» **Exercise details**
Take the data below and write out exactly the lines from the one with "1.572, 2.33], end_k[0])" through the one with "make_pew(xR-T, y, 1, 3.2, lab, GR, end_r, rail_chip"; omit every other line.

» **Given data**
········
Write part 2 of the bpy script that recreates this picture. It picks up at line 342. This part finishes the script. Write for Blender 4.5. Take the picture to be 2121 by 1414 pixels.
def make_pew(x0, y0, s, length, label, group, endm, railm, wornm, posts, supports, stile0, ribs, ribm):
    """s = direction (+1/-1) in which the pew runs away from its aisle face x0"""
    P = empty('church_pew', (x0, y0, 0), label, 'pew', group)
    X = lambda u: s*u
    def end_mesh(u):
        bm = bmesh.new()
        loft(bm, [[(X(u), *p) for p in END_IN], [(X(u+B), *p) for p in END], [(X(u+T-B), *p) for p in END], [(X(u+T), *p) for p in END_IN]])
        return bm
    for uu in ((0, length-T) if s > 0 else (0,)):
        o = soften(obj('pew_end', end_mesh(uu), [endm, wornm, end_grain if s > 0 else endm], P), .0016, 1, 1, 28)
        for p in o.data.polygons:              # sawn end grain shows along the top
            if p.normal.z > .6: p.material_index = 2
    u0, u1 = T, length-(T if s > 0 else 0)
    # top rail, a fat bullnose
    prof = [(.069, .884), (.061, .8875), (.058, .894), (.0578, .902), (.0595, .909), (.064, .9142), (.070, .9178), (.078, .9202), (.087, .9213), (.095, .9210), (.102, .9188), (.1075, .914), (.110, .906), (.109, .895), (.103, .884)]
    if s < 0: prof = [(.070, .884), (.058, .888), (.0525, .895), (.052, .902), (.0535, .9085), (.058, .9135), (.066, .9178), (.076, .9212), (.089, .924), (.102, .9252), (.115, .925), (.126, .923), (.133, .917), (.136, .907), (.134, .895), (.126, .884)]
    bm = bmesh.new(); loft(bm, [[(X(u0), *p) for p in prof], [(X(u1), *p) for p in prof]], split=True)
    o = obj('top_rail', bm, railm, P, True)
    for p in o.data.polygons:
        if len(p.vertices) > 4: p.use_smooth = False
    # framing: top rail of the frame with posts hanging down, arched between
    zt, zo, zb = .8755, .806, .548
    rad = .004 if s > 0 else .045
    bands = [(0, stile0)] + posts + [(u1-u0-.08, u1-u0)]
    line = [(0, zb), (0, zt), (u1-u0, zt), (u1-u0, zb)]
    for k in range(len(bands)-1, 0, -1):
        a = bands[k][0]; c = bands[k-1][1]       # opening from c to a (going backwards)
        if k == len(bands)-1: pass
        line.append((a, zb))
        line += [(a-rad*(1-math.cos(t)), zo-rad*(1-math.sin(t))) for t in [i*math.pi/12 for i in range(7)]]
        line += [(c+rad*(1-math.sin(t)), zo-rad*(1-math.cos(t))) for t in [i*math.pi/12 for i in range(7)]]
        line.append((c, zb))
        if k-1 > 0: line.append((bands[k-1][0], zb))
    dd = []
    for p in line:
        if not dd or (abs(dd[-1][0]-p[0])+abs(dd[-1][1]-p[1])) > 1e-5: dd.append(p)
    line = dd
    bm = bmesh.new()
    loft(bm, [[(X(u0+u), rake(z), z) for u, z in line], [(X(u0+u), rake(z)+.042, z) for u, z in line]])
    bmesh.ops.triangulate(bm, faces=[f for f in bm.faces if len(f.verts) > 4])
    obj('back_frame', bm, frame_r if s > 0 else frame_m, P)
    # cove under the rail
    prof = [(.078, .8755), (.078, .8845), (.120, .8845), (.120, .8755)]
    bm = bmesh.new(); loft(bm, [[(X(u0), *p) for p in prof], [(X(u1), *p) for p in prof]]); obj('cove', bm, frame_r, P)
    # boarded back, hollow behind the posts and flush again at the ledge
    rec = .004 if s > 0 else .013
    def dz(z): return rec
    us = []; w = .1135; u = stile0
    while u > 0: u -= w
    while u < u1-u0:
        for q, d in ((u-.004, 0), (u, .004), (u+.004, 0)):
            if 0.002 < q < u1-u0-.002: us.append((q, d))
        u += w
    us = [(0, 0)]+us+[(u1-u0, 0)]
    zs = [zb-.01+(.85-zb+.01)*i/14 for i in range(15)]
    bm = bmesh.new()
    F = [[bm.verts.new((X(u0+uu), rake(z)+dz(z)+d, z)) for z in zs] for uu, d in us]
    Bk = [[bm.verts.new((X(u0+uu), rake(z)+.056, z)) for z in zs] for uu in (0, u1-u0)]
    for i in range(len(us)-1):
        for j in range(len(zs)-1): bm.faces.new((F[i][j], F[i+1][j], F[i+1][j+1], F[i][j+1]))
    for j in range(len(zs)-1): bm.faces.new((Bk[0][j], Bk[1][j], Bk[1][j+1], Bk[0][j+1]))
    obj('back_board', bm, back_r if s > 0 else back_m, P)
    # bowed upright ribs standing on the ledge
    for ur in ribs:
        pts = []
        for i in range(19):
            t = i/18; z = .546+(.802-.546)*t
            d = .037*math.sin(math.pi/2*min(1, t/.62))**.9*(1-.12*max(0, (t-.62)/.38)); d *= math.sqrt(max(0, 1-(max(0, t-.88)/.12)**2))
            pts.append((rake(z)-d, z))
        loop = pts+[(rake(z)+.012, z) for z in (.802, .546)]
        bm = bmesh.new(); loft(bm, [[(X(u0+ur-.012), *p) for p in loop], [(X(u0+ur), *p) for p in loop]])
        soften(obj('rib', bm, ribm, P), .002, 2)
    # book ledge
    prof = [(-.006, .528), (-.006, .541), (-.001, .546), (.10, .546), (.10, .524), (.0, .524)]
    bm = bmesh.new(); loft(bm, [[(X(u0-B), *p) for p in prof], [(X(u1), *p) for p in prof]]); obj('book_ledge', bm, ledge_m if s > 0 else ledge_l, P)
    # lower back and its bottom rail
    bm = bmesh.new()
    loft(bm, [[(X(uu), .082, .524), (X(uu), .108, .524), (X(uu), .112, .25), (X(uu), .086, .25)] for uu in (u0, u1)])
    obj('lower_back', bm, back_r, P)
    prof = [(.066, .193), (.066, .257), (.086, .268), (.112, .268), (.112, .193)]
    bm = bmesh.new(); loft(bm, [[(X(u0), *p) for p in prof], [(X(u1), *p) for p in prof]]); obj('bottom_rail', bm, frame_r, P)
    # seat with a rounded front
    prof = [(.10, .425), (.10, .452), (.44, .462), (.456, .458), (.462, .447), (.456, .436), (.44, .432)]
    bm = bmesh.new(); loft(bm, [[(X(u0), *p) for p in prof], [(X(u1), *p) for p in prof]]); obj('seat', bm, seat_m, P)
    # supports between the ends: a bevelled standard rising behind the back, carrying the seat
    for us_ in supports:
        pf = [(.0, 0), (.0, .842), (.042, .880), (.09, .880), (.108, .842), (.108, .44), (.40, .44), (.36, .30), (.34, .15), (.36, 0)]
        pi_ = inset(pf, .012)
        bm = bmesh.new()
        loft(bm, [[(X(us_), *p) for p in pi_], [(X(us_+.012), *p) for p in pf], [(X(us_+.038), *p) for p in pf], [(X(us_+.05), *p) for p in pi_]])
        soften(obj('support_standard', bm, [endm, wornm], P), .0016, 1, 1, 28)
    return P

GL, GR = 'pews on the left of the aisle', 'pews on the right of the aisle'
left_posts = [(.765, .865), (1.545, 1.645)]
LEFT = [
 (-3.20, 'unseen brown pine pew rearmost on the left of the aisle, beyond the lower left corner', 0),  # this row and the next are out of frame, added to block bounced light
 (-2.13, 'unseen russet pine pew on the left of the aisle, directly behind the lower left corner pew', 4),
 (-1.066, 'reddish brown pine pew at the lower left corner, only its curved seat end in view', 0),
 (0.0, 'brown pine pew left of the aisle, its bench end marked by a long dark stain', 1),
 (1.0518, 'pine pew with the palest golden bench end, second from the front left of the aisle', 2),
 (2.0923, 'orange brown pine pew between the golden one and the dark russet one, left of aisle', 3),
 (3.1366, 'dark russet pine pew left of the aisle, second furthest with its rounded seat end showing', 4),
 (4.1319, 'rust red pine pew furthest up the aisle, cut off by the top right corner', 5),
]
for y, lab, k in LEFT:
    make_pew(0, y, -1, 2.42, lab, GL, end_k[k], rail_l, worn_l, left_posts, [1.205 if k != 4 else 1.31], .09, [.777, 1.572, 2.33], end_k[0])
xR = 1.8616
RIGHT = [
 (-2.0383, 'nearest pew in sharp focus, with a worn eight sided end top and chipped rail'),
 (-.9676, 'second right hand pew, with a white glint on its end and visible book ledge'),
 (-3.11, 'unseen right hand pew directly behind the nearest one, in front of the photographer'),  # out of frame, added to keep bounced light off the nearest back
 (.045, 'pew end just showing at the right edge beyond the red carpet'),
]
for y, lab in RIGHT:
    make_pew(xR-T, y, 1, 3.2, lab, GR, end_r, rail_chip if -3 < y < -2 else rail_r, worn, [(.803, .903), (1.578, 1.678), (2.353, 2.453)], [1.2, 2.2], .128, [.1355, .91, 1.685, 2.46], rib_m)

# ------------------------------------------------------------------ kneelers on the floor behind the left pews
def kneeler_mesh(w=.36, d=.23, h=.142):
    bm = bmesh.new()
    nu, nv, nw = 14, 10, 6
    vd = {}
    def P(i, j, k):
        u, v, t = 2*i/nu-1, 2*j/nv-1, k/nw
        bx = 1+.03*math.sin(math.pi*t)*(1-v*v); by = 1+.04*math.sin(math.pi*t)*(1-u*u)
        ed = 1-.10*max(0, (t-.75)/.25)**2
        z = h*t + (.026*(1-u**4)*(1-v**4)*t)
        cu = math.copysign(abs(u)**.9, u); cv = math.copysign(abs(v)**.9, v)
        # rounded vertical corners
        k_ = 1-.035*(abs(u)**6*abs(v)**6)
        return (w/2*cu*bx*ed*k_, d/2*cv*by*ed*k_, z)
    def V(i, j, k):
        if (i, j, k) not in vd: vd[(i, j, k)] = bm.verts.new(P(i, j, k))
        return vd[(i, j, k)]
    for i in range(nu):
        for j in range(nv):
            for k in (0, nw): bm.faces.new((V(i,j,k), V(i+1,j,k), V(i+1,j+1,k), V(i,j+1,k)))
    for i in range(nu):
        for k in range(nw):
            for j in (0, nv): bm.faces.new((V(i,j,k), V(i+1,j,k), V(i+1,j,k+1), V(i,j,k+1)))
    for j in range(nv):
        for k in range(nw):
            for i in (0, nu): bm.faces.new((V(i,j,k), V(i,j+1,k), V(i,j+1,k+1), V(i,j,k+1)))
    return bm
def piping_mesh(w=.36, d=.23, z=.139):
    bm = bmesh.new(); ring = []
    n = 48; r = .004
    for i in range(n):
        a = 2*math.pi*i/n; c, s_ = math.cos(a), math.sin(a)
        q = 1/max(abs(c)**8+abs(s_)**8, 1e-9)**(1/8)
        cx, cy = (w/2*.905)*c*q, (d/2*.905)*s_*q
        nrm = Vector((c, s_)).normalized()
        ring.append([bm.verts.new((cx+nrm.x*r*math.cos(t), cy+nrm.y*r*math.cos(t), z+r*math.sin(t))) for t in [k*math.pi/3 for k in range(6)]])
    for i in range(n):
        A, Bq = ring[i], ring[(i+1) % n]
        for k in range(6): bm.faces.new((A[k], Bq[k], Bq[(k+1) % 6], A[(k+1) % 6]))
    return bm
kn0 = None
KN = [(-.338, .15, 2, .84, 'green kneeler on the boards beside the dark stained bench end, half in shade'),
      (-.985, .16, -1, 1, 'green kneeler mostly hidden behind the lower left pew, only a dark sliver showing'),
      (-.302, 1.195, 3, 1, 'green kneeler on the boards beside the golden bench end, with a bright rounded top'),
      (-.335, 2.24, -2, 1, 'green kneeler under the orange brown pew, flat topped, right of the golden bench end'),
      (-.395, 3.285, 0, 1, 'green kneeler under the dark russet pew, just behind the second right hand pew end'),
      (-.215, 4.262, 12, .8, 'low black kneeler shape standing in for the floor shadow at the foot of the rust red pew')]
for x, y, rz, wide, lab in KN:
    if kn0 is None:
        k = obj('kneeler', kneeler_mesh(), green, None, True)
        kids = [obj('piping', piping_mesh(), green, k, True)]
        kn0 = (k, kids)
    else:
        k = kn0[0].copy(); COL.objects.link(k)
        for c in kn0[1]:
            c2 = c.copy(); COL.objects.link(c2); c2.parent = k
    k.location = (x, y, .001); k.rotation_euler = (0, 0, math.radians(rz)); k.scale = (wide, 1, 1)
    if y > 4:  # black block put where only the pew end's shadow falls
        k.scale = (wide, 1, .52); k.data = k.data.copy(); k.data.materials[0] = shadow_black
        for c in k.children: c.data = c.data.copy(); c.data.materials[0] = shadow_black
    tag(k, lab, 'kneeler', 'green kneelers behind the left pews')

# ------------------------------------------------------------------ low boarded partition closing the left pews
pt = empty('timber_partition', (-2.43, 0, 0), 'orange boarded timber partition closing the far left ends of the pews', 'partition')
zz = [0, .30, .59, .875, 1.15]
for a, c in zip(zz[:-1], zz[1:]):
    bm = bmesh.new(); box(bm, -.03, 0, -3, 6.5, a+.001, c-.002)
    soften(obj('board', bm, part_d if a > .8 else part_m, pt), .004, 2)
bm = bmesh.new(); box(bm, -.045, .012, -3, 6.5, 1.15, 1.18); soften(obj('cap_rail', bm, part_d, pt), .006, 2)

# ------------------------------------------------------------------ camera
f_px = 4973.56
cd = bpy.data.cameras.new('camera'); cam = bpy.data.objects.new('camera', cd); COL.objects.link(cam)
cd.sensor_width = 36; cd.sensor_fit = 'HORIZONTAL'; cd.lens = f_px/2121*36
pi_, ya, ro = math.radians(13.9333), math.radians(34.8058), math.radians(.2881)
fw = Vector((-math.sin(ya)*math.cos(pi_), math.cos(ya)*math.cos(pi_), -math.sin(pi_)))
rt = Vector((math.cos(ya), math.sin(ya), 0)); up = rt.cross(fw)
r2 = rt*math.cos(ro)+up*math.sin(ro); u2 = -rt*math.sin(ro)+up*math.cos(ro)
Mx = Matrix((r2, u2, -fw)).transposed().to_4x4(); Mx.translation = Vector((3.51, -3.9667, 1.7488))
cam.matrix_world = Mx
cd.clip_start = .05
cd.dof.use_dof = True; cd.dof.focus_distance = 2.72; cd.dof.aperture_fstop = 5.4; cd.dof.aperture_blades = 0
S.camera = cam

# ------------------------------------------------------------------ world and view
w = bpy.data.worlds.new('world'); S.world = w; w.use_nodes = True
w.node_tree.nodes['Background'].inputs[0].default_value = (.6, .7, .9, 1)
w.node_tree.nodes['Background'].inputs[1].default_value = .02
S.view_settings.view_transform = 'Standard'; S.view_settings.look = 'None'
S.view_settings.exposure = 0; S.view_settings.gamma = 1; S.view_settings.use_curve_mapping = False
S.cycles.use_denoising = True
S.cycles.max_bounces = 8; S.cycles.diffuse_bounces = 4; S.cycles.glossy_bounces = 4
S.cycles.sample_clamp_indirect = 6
········
» **Output for this task**
    make_pew(0, y, -1, 2.42, lab, GL, end_k[k], rail_l, worn_l, left_posts, [1.205 if k != 4 else 1.31], .09, [.777, 1.572, 2.33], end_k[0])
xR = 1.8616
RIGHT = [
 (-2.0383, 'nearest pew in sharp focus, with a worn eight sided end top and chipped rail'),
 (-.9676, 'second right hand pew, with a white glint on its end and visible book ledge'),
 (-3.11, 'unseen right hand pew directly behind the nearest one, in front of the photographer'),  # out of frame, added to keep bounced light off the nearest back
 (.045, 'pew end just showing at the right edge beyond the red carpet'),
]
for y, lab in RIGHT:
    make_pew(xR-T, y, 1, 3.2, lab, GR, end_r, rail_chip if -3 < y < -2 else rail_r, worn, [(.803, .903), (1.578, 1.678), (2.353, 2.453)], [1.2, 2.2], .128, [.1355, .91, 1.685, 2.46], rib_m)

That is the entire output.